◆ Description of the task
Reproduce exactly the opening lines of the listing, stopping after the line that contains "tree('ivy_clad_tree', 'Y shaped" and including it.

-------- Supplied material --------

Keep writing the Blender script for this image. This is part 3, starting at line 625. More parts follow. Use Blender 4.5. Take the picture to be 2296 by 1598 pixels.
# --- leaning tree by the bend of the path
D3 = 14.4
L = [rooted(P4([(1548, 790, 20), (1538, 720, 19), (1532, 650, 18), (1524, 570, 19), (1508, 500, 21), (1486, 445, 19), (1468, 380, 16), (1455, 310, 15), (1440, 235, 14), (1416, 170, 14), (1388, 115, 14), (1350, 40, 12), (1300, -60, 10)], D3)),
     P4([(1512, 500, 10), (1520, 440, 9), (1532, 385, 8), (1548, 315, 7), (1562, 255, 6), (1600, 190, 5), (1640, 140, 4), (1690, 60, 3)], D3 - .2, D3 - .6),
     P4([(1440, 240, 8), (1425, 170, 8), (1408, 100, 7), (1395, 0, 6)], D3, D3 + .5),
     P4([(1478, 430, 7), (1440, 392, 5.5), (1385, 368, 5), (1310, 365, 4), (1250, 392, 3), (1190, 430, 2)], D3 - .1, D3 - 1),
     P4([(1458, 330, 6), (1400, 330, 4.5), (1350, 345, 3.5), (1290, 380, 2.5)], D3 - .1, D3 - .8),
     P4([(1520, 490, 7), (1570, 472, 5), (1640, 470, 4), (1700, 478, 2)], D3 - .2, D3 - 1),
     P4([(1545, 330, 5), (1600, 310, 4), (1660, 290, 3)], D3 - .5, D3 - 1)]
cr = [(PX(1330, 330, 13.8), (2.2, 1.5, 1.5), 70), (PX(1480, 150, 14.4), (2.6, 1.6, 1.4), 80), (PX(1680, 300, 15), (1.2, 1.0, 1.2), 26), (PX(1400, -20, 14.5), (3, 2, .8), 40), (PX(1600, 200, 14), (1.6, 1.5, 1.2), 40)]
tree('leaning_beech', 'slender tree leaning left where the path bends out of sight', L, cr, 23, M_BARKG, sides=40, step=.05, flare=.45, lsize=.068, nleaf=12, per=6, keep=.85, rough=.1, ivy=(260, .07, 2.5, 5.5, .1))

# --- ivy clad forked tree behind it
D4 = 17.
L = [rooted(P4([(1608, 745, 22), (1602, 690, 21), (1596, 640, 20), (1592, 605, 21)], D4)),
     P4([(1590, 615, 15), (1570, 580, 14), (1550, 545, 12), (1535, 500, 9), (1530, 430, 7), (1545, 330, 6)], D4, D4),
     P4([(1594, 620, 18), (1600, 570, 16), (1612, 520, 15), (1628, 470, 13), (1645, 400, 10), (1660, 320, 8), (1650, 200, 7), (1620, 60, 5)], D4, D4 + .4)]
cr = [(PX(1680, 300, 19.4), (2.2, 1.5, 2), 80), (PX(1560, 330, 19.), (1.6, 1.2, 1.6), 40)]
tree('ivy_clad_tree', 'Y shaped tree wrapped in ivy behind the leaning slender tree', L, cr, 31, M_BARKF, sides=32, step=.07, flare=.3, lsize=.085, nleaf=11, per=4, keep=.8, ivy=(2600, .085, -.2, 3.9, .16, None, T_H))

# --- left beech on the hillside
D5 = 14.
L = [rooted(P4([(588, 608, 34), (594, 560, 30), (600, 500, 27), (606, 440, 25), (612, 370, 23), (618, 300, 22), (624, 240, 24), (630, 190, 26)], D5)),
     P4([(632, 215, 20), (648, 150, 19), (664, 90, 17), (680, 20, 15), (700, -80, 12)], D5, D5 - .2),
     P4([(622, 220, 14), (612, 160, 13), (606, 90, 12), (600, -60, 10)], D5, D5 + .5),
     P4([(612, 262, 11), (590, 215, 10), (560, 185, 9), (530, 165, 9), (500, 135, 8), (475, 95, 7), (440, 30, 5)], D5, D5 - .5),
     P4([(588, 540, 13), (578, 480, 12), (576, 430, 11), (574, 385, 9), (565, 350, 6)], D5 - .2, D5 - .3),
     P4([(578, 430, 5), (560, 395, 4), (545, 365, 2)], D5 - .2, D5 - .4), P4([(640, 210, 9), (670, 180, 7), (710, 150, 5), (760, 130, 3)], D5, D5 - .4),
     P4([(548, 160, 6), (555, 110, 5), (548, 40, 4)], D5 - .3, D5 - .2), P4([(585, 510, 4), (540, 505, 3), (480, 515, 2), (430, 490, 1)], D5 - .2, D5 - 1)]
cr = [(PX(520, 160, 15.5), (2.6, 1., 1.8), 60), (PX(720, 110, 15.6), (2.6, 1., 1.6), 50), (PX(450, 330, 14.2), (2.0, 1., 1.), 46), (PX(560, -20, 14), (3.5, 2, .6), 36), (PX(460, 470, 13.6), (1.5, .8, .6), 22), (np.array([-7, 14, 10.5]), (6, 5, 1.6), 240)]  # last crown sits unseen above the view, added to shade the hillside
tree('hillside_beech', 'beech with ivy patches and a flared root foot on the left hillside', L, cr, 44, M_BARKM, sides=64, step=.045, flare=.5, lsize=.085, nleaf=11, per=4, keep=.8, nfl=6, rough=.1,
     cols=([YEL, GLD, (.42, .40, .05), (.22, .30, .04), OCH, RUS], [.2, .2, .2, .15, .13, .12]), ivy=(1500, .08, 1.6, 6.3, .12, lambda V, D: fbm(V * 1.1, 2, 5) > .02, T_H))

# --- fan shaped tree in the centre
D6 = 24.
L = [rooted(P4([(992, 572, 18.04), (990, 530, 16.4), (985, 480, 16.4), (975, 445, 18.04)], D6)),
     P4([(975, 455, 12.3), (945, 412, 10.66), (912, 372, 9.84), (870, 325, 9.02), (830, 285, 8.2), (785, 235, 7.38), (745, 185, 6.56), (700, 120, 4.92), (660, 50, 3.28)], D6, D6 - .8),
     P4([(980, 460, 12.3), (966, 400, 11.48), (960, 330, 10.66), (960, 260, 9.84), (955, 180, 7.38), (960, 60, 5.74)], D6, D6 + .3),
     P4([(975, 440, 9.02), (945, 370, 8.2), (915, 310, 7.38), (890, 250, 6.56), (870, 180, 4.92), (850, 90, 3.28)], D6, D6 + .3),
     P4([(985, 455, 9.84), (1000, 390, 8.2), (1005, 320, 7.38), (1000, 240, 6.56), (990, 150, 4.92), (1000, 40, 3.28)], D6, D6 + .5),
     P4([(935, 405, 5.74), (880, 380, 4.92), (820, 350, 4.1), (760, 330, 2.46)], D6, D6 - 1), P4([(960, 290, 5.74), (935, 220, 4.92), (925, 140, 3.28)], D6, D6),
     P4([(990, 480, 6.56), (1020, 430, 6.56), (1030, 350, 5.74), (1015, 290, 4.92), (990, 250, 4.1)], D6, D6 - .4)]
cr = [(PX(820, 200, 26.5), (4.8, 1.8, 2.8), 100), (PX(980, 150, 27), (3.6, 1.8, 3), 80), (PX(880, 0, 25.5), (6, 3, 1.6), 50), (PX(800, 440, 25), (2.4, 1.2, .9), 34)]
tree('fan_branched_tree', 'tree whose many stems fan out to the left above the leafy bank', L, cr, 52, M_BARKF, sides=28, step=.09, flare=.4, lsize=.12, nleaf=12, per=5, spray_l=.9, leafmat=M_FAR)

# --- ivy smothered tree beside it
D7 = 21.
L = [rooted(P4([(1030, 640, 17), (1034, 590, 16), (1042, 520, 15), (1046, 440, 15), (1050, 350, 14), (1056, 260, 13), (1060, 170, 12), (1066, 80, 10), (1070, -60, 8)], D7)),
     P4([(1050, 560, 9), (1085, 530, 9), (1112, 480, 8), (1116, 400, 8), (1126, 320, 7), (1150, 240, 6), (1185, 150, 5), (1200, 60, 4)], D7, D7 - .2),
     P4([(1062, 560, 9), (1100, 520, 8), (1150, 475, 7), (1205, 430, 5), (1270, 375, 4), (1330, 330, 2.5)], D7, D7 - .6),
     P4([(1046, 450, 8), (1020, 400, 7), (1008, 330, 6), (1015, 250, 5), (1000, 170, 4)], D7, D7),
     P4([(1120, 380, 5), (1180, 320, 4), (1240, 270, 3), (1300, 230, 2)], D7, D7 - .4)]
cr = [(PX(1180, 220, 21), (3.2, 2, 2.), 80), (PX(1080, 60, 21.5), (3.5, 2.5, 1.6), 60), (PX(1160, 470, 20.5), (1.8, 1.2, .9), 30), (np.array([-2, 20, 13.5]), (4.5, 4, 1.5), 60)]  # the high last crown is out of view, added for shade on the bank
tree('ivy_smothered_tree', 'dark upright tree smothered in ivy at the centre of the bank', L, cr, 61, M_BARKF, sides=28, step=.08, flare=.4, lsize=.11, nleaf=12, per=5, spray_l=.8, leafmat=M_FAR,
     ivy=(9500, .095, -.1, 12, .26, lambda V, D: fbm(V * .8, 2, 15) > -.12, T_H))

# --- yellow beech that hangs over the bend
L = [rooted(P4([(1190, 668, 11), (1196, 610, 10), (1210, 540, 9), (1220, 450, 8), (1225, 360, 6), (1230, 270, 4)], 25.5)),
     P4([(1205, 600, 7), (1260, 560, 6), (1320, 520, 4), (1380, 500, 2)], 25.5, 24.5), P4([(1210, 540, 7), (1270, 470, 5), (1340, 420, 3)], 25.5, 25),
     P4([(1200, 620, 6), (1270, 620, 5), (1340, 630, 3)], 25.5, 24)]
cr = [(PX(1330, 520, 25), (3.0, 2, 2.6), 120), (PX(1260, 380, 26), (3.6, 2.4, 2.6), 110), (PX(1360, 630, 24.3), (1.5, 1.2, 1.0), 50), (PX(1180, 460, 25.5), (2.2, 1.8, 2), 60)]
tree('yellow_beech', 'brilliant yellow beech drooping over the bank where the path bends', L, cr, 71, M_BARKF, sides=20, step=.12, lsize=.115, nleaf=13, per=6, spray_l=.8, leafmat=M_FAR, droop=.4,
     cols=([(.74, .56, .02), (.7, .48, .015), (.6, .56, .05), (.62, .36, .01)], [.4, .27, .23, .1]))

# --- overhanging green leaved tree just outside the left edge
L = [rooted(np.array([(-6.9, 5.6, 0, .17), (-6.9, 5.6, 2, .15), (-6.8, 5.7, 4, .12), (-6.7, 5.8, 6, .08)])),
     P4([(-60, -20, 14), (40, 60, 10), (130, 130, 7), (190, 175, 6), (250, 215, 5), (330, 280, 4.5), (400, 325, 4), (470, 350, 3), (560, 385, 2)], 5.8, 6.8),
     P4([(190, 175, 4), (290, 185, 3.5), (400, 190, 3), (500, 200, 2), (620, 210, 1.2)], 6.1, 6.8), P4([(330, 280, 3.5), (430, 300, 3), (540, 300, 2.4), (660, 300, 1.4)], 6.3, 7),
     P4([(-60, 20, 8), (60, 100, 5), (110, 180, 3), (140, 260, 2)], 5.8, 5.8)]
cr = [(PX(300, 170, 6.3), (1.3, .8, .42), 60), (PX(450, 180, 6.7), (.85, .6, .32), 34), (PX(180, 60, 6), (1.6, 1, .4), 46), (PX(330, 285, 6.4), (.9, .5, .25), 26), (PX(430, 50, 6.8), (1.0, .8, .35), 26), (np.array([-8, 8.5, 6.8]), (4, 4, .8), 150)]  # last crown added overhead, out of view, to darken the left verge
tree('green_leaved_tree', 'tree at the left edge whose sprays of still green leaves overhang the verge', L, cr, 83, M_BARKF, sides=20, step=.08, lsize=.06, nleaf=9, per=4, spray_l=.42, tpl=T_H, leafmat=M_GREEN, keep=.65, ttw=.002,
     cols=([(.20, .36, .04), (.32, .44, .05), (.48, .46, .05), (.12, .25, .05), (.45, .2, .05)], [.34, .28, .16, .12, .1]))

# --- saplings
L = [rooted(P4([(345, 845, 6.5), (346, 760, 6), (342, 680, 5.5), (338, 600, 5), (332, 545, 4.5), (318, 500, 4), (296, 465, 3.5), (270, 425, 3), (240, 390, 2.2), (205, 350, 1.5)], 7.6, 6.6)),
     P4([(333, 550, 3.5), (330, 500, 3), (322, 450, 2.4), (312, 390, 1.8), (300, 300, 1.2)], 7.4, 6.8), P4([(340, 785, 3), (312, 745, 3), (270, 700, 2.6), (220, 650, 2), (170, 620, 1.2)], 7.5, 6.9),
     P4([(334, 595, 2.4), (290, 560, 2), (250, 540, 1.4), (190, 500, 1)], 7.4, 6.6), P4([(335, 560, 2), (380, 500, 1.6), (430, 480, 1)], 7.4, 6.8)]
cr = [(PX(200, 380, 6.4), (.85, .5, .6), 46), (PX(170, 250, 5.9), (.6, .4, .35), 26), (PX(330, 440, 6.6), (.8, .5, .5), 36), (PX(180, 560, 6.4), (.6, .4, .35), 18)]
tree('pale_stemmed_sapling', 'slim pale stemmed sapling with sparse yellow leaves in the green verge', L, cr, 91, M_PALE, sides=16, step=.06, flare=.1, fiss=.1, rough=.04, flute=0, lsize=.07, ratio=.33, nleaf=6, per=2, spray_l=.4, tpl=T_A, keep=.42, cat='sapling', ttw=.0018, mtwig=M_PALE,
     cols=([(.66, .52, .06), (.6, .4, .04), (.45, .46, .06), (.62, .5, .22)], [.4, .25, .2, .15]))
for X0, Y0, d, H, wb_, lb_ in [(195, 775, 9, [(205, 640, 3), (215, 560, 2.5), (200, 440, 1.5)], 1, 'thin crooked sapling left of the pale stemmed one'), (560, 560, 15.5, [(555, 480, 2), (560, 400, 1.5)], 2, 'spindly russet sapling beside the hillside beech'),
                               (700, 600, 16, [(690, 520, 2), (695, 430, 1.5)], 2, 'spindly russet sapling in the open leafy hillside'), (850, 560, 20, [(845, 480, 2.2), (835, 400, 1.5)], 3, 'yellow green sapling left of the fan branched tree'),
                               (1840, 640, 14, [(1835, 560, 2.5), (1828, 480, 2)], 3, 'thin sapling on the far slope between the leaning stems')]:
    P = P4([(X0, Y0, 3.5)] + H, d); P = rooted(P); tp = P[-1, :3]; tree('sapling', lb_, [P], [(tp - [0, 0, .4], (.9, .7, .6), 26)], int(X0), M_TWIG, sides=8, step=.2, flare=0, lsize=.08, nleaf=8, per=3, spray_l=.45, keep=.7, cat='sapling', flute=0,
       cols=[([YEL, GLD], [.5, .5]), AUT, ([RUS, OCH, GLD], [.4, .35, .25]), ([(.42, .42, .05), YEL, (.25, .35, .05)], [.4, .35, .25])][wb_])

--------

◆ Answer to the problem
Keep writing the Blender script for this image. This is part 3, starting at line 625. More parts follow. Use Blender 4.5. Take the picture to be 2296 by 1598 pixels.
# --- leaning tree by the bend of the path
D3 = 14.4
L = [rooted(P4([(1548, 790, 20), (1538, 720, 19), (1532, 650, 18), (1524, 570, 19), (1508, 500, 21), (1486, 445, 19), (1468, 380, 16), (1455, 310, 15), (1440, 235, 14), (1416, 170, 14), (1388, 115, 14), (1350, 40, 12), (1300, -60, 10)], D3)),
     P4([(1512, 500, 10), (1520, 440, 9), (1532, 385, 8), (1548, 315, 7), (1562, 255, 6), (1600, 190, 5), (1640, 140, 4), (1690, 60, 3)], D3 - .2, D3 - .6),
     P4([(1440, 240, 8), (1425, 170, 8), (1408, 100, 7), (1395, 0, 6)], D3, D3 + .5),
     P4([(1478, 430, 7), (1440, 392, 5.5), (1385, 368, 5), (1310, 365, 4), (1250, 392, 3), (1190, 430, 2)], D3 - .1, D3 - 1),
     P4([(1458, 330, 6), (1400, 330, 4.5), (1350, 345, 3.5), (1290, 380, 2.5)], D3 - .1, D3 - .8),
     P4([(1520, 490, 7), (1570, 472, 5), (1640, 470, 4), (1700, 478, 2)], D3 - .2, D3 - 1),
     P4([(1545, 330, 5), (1600, 310, 4), (1660, 290, 3)], D3 - .5, D3 - 1)]
cr = [(PX(1330, 330, 13.8), (2.2, 1.5, 1.5), 70), (PX(1480, 150, 14.4), (2.6, 1.6, 1.4), 80), (PX(1680, 300, 15), (1.2, 1.0, 1.2), 26), (PX(1400, -20, 14.5), (3, 2, .8), 40), (PX(1600, 200, 14), (1.6, 1.5, 1.2), 40)]
tree('leaning_beech', 'slender tree leaning left where the path bends out of sight', L, cr, 23, M_BARKG, sides=40, step=.05, flare=.45, lsize=.068, nleaf=12, per=6, keep=.85, rough=.1, ivy=(260, .07, 2.5, 5.5, .1))

# --- ivy clad forked tree behind it
D4 = 17.
L = [rooted(P4([(1608, 745, 22), (1602, 690, 21), (1596, 640, 20), (1592, 605, 21)], D4)),
     P4([(1590, 615, 15), (1570, 580, 14), (1550, 545, 12), (1535, 500, 9), (1530, 430, 7), (1545, 330, 6)], D4, D4),
     P4([(1594, 620, 18), (1600, 570, 16), (1612, 520, 15), (1628, 470, 13), (1645, 400, 10), (1660, 320, 8), (1650, 200, 7), (1620, 60, 5)], D4, D4 + .4)]
cr = [(PX(1680, 300, 19.4), (2.2, 1.5, 2), 80), (PX(1560, 330, 19.), (1.6, 1.2, 1.6), 40)]
tree('ivy_clad_tree', 'Y shaped tree wrapped in ivy behind the leaning slender tree', L, cr, 31, M_BARKF, sides=32, step=.07, flare=.3, lsize=.085, nleaf=11, per=4, keep=.8, ivy=(2600, .085, -.2, 3.9, .16, None, T_H))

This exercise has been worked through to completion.